I am not ready to accept a certain teaching, I'm just not. Perhaps I'm a bad catholic for that. I think a lot of people are imperfect in their faith and I am certainly not perfect in mine. But I am catholic. As I already said, there is no alternative for me. Theologically, morally, dogmatically I have the most in common with the catholic church. I seek perfection there, not outside the church. Jesus didn't hang out with perfect people, and I hope that He would have hung out with me.
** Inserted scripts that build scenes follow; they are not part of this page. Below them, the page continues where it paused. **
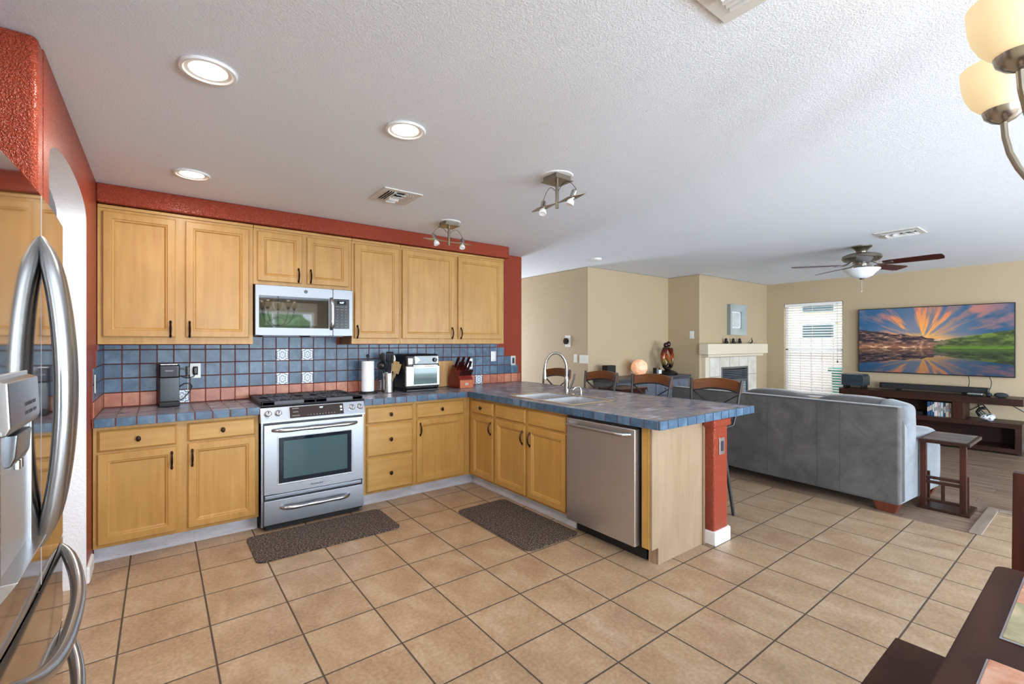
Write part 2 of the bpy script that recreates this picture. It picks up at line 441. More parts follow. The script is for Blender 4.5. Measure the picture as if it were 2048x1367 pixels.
# hall wall right of kitchen, living walls
m = MB(); m.box((-.1, 3.0, 0), (3.95, 3.1, CE)); m.box((4.9, 3.0, 0), (5.14, 3.1, CE)); m.box((3.95, 3.0, 2.1), (4.9, 3.1, CE)); m.box((3.74, .12, 0), (3.86, 3.1, CE)); struct('wall_hall_end', m, M_beige)
m = MB(); m.prism([(5.025, 3.1), (5.025, 0), (6.92, 0), (6.92, .12), (5.14, .12), (5.14, 3.1)], 0, CE, 'Z', .015); struct('wall_living_north', m, M_beige)
m = MB(); m.box((6.90, -.56, 0), (9.14, .12, CE), .02, 3); struct('wall_chimney_breast', m, M_beige)
WX = 9.14; wy0, wy1, wz0, wz1 = -1.737, -.84, .50, 2.07
m = MB()
m.box((WX, -8.30, 0), (WX+.16, wy0, CE)); m.box((WX, wy1, 0), (WX+.16, .12, CE)); m.box((WX, wy0, 0), (WX+.16, wy1, wz0)); m.box((WX, wy0, wz1), (WX+.16, wy1, CE))
struct('wall_east', m, M_beige)
# south wall (behind the camera) with a nook window and an unseen patio door added for light
SY = -8.20
m = MB(); m.box((-.12, SY-.15, 0), (.7, SY, CE)); m.box((.7, SY-.15, 0), (3.3, SY, .85)); m.box((.7, SY-.15, 2.12), (3.3, SY, CE)); m.box((3.3, SY-.15, 0), (4.3, SY, CE))
m.box((4.3, SY-.15, 2.12), (7.5, SY, CE)); m.box((7.5, SY-.15, 0), (9.3, SY, CE)); struct('wall_south', m, M_beige)
def window_frame(x0, x1, z0, z1, mull):
    m = MB(); t = .05
    m.box((x0, SY-.11, z0), (x1, SY-.05, z0+t)); m.box((x0, SY-.11, z1-t), (x1, SY-.05, z1)); m.box((x0, SY-.11, z0+t), (x0+t, SY-.05, z1-t)); m.box((x1-t, SY-.11, z0+t), (x1, SY-.05, z1-t))
    for k in mull: m.box((k-t/2, SY-.11, z0+t), (k+t/2, SY-.05, z1-t))
    return m
w = struct('window_1', window_frame(.7, 3.3, .85, 2.12, [1.57, 2.43]), M_trim)
m = MB(); m.box((.7, SY-.084, .85), (3.3, SY-.078, 2.12)); obj('pane', m, M_glass, w)
w = struct('door_1', window_frame(4.3, 7.5, .02, 2.12, [5.9]), M_trim)
m = MB(); m.box((4.3, SY-.084, .02), (7.5, SY-.078, 2.12)); obj('pane', m, M_glass, w)
# unseen side glass door added for fill, left of the dining area
m = MB(); m.box((-.1, -7.85, 0), (-.04, -7.78, 2.08)); m.box((-.1, -6.72, 0), (-.04, -6.65, 2.08)); m.box((-.1, -7.85, 2.0), (-.04, -6.65, 2.08)); m.box((-.1, -7.85, 0), (-.04, -6.65, .1)); w = struct('door_2', m, M_trim)
m = MB(); m.box((-.075, -7.80, .08), (-.069, -6.70, 2.02)); obj('pane', m, M_glass, w)
m = MB(); m.box((3.95, 3.03, 0), (4.02, 3.07, 2.1)); m.box((4.83, 3.03, 0), (4.9, 3.07, 2.1)); m.box((4.02, 3.03, 2.03), (4.83, 3.07, 2.1)); m.box((4.02, 3.03, 0), (4.83, 3.07, .15)); w = struct('door_3', m, M_trim)  # unseen glazed front door, added to let light into the hall
m = MB(); m.box((4.02, 3.047, .15), (4.83, 3.053, 2.03)); obj('pane', m, M_glass, w)
# window over the console
m = MB(); t = .04; X0 = WX+.08; X1 = WX+.13
m.box((X0, wy0, wz0), (X1, wy1, wz0+t)); m.box((X0, wy0, wz1-t), (X1, wy1, wz1)); m.box((X0, wy0, wz0), (X1, wy0+t, wz1)); m.box((X0, wy1-t, wz0), (X1, wy1, wz1)); m.box((X0, wy0, 1.24), (X1, wy1, 1.28))
w = struct('window_2', m, M_trim)
m = MB(); m.box((WX+.1, wy0, wz0), (WX+.105, wy1, wz1)); obj('pane', m, M_glass, w)
m = MB(); m.box((WX-.02, wy0-.02, wz0-.03), (WX+.1, wy1+.02, wz0), .006); obj('window_sill', m, M_trim, w)
m = MB(); m.box((9.12, -8.20, 0), (9.14, -.56, .09), .004); struct('baseboard_east', m, M_trim)
m = MB(); m.box((5.04, -.014, 0), (6.9, 0, .09), .004); struct('baseboard_living_north', m, M_trim)
# red soffit above the upper cabinets
m = MB(); m.box((0, -.385, 2.312), (3.385, 0.0, CE), .012, 3); struct('wall_soffit', m, M_red)

hl = thing('added_hall_lamp', (-1.0, -1.55, CE), 'unseen flat white lamp added in the hall beyond the arch', 'ceiling light')  # lamp added out of view to brighten the arch opening
m = MB(); m.lathe([(0, -.05), (.12, -.045), (.16, -.02), (.165, 0), (0, 0)], (-1.0, -1.55, CE), 32); obj('diffuser', m, M_lens, hl)
light('hall_fill_bulb', 'POINT', (-1.0, -1.55, CE-.35), 28, (1, .97, .93), size=.12)
# ------------------------------------------------------------------ outside
m = MB(); m.box((9.3, -12, -.2), (30, 12, -.08)); m.box((-8, -20, -.2), (9.3, -8.35, -.08)); m.box((-8, -8.35, -.2), (-.9, 3, -.13)); struct('ground', m, plain('pale_gravel', (190, 178, 162), .9))
nb = thing('neighbour_house', (12.2, 0, -.1), 'cream neighbouring house wall seen through the blinds', 'house')
M_stucco = wall_mat('cream_stucco', (236, 226, 198), 30, .2, .8)
m = MB(); m.box((12.2, -7, -.1), (12.5, 5, 3.4)); obj('wall', m, M_stucco, nb)
m = MB(); m.box((12.14, -.75, 1.86), (12.2, .12, 2.03), .01); obj('lintel', m, M_stucco, nb)
m = MB(); m.box((12.12, -.75, 1.02), (12.2, .12, 1.12), .01); obj('sill', m, M_stucco, nb)
for z0, z1 in ((1.14, 1.84), (2.08, 2.7)):
    m = MB(); m.box((12.16, -.66, z0), (12.2, .03, z1)); f = obj('window', m, plain('grey_window_frame', (190, 195, 200), .5), nb)
    m = MB(); m.box((12.15, -.62, z0+.03), (12.162, -.01, z1-.03)); obj('pane', m, plain('dark_teal_glass', (52, 86, 96), .1), f)
m = MB(); m.box((11.5, -7, 3.3), (12.7, 5, 3.45)); obj('eave', m, plain('tan_eave', (180, 160, 130), .8), nb)
fm = G('pinkish_fence_boards', rough=.8); P = fm.sep(fm.pos()); e = fm.math('PINGPONG', fm.math('DIVIDE', P[1], .2), .5)
fm.set('Base Color', fm.mix(fm.ramp(e, [(.02, bw(0)), (.05, bw(1))]), rgb(150, 138, 132), rgb(212, 198, 192)))
m = MB(); m.box((11.0, -7, -.1), (11.06, 5, 1.50)); o = obj('yard_fence', m, fm.m); tag(o, 'pinkish board fence between the window and the neighbouring house', 'fence')
wb = thing('wheeled_bin', (10.4, -1.55, -.08), 'teal green wheeled refuse bin outside the blinds', 'bin')
Mt = plain('teal_bin_plastic', (40, 140, 125), .5)
m = MB(); m.prism([(-1.78, -.08), (-1.72, .86), (-1.22, .86), (-1.28, -.08)], 10.2, 10.72, 'X', .01); obj('body', m, Mt, wb)
m = MB(); m.box((10.14, -1.82, .86), (10.78, -1.18, .92), .015); obj('lid', m, Mt, wb)
for i, (x, y, s_) in enumerate(((-.1, -10.3, 1.9), (2.9, -10.5, 2.1), (5.6, -11.7, 2.2), (8.2, -11.3, 2.0))):
    m = MB()
    t = bmesh.new(); bmesh.ops.create_icosphere(t, subdivisions=4, radius=1)
    for v in t.verts:
        k = 1 + .18*sin(v.co.x*9+i)*sin(v.co.y*8)*sin(v.co.z*9+2) + random.uniform(-.07, .07)
        v.co = Vector((v.co.x*s_*.55*k, v.co.y*s_*.45*k, v.co.z*s_*.6*k))
    m.merge(t, Matrix.Translation((x, y, s_*.5)))
    o = obj('garden_shrub', m, M_leaf)
    tag(o, 'leafy green garden shrub outside the glass behind the camera, ' + ['first from the side door', 'beside the nook window', 'before the patio door', 'farthest along the patio'][i], 'shrub')

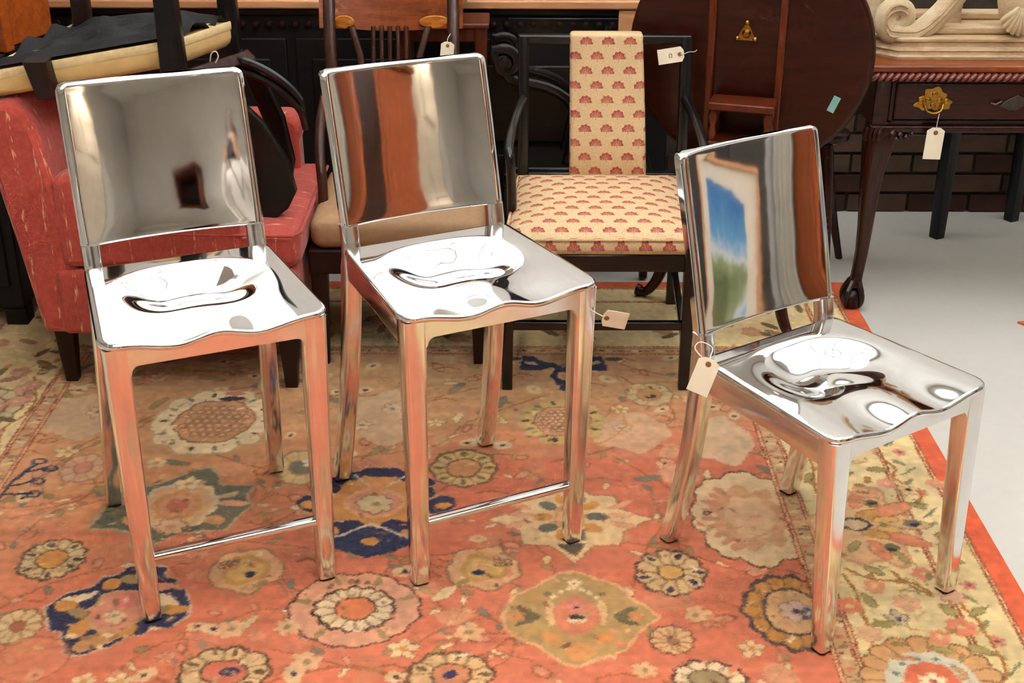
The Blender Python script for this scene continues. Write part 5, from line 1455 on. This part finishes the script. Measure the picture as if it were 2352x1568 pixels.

My struggle in that one, non-dogmatic, IMO non-infallible teaching has EVERYTHING to do with abuse in my childhood. I am deeply traumatized. I am so broken, you can't imagine. I don't think that the church takes personal circumstances into account with this teaching, that's all. I can't imagine that God wants to see me deeply unhappy - call me weak, I am weak, I don't care. I am more capable to take my own personal circumstances into account than the catechism, which was written by people who don't know me. Bad things would come from it if I did what the church asked from me here - at least at this point, as long as I am not healed in this department. Frankly, I don't know if I can ever be healed. Believe me, I pray for understanding of the doctrine every day, I pray that I may accept it every day. It has given me a lot of grief because I want to obey the church that I love. But so far I do not understand at all. I don't know that the church is wrong on this - I only know that I don't understand it. If God told me directly what to do, that would help.